To change this mentality, the community must allow for the revision of old materials,
as well as the inclusion of new material from recent Dakota War scholarship. One major factor
which plagues the Dakota remembrance is the simple way the white population mentions this
Native American group. Referenced as the “Sioux,” various books, monuments, and verbal
discussions give a negative misleading name to the Dakota people. Used by their Algonquin
enemies, the term Sioux translates to “demon-like” or “snake-like enemy.” The severity of this
misnomer plagues the Dakota population, as for the most part, white settlers before the conflict
thought of their group as a peaceful one, as Dakota is translated to “friends [or] allies.”9 Before
the hostilities commenced, the friendly group of Native Americans often participated in trade
with white settlers in the Minnesota River Valley. Frederick Fritsche stated in 1909, “As I had a
good deal of time for seven years in Minnesota been among those Indians, and had the
impression that they were good people, I did not believe that they would do that [describing the
early settlement attacks].”10 Once the conflict escalated, the broader, and more questionable
term “Sioux” would plague the Dakota, and its use would continue into the twenty-first century.

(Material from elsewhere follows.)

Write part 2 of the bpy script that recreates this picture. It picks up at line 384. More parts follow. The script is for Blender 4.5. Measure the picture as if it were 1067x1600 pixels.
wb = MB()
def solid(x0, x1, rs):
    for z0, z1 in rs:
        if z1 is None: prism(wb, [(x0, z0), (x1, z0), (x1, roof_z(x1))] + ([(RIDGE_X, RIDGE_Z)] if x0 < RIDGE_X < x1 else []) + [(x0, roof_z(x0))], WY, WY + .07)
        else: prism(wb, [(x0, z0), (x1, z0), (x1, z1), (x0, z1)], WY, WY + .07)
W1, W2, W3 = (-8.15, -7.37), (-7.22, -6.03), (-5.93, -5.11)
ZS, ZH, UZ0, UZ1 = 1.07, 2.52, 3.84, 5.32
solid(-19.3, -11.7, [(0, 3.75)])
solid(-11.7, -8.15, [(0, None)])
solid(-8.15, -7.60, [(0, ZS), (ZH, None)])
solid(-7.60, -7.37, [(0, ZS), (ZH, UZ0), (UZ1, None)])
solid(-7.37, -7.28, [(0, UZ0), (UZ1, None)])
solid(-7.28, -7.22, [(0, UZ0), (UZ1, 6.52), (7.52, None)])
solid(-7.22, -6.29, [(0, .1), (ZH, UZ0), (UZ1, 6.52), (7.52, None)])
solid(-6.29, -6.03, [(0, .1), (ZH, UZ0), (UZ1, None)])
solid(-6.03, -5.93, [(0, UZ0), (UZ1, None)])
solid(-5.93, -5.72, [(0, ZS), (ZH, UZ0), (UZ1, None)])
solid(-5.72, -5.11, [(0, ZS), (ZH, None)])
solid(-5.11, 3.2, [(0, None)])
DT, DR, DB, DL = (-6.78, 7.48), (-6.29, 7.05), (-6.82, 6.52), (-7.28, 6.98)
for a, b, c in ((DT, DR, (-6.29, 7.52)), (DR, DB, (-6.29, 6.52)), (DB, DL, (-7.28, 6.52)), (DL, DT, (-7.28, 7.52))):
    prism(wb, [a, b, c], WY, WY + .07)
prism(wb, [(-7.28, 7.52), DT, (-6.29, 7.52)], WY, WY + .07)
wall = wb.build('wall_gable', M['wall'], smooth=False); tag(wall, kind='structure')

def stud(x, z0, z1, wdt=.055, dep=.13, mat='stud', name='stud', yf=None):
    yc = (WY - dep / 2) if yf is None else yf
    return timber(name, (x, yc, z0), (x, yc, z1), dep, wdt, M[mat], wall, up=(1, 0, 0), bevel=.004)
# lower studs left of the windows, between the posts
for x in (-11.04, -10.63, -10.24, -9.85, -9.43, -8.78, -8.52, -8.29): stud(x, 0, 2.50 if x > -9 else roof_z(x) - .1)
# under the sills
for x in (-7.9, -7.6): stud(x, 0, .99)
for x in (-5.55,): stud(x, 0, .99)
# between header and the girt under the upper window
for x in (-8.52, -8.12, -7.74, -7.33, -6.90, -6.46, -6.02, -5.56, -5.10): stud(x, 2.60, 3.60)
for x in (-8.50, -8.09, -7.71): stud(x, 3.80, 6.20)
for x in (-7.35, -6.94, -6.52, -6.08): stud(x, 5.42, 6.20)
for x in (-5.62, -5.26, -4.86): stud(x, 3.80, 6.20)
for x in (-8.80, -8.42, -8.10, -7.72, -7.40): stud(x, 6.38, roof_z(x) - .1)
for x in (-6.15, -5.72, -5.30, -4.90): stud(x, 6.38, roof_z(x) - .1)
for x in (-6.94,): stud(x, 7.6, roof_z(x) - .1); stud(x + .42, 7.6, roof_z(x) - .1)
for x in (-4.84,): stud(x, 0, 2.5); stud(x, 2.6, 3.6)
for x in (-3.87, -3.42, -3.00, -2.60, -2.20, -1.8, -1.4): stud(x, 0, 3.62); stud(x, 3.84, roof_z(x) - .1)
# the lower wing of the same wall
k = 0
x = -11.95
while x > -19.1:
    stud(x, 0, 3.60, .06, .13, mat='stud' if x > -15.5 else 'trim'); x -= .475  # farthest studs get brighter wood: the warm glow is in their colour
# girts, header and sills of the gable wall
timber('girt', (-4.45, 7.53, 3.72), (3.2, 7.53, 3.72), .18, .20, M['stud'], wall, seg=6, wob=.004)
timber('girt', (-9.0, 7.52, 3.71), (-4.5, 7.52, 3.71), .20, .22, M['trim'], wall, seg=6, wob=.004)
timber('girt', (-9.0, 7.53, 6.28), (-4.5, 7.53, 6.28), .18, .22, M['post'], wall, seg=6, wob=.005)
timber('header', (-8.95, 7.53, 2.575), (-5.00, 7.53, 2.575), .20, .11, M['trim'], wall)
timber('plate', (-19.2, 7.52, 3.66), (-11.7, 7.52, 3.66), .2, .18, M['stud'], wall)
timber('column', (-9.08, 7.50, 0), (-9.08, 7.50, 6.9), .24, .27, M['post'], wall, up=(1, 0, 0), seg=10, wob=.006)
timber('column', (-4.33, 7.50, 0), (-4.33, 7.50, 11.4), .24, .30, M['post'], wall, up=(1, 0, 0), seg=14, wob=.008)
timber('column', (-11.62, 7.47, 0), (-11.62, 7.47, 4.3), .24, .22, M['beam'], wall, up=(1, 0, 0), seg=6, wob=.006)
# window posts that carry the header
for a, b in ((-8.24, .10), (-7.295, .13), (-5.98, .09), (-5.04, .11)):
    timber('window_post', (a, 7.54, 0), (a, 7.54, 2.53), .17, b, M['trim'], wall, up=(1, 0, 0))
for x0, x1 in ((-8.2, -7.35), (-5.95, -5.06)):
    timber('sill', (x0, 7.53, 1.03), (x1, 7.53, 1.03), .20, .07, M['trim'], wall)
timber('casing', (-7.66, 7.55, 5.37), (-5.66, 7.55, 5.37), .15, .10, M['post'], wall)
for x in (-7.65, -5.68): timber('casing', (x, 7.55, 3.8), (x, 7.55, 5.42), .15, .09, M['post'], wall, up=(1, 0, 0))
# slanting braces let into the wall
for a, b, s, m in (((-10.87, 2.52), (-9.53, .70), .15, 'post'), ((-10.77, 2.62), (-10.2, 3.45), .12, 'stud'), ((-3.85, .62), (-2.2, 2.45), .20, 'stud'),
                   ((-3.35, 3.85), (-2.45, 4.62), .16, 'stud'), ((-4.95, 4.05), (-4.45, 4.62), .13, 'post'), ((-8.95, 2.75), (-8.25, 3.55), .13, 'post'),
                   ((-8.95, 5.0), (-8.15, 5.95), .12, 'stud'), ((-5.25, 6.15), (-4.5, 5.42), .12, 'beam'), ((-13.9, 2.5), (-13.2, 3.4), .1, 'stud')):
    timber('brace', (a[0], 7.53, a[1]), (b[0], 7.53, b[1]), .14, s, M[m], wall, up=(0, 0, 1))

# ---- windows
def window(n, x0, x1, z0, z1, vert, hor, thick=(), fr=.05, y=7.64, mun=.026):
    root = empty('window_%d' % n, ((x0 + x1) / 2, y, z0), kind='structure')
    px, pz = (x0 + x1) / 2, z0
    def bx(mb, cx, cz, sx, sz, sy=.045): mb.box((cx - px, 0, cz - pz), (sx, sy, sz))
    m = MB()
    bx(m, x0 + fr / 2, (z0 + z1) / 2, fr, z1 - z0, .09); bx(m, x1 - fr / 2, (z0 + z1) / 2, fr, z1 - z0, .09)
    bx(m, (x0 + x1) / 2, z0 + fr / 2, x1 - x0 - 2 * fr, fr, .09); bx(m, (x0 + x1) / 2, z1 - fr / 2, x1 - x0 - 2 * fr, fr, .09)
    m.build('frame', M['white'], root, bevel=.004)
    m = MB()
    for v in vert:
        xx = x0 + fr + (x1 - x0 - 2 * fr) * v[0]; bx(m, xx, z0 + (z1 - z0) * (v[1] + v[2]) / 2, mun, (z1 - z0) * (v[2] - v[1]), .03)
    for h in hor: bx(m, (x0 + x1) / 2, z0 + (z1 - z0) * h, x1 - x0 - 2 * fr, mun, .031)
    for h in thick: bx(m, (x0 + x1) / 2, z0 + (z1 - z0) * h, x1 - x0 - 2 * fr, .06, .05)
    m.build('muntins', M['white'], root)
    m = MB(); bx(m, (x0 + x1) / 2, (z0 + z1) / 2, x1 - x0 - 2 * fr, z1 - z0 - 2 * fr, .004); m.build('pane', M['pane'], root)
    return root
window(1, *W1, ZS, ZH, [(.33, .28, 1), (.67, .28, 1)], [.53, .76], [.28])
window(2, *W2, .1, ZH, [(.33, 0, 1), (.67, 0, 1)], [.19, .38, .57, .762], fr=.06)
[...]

8 Melodie Andrews, “The U.S. Dakota War in Public Memory and Public Space: Mankato’s
Journey Toward Reconciliation,” in The State We’re In: Reflections on Minnesota History (St.
Paul: Minnesota Historical Society Press, 2010), 53.
9 Kenneth Carley, The Dakota War of 1862: Minnesota’s Other Civil War (St. Paul: Minnesota
Historical Society press, 1965), 1.
10 Louis Albert Fritsche, Memories of the Battle of New Ulm: Personal Accounts of the Sioux
Uprising, L.A. Fritsche’s History of Brown County, Minnesota (1916), ed. Don Heinrich
Tolzmann (Westminster, Maryland: Heritage Books, 2007), 11.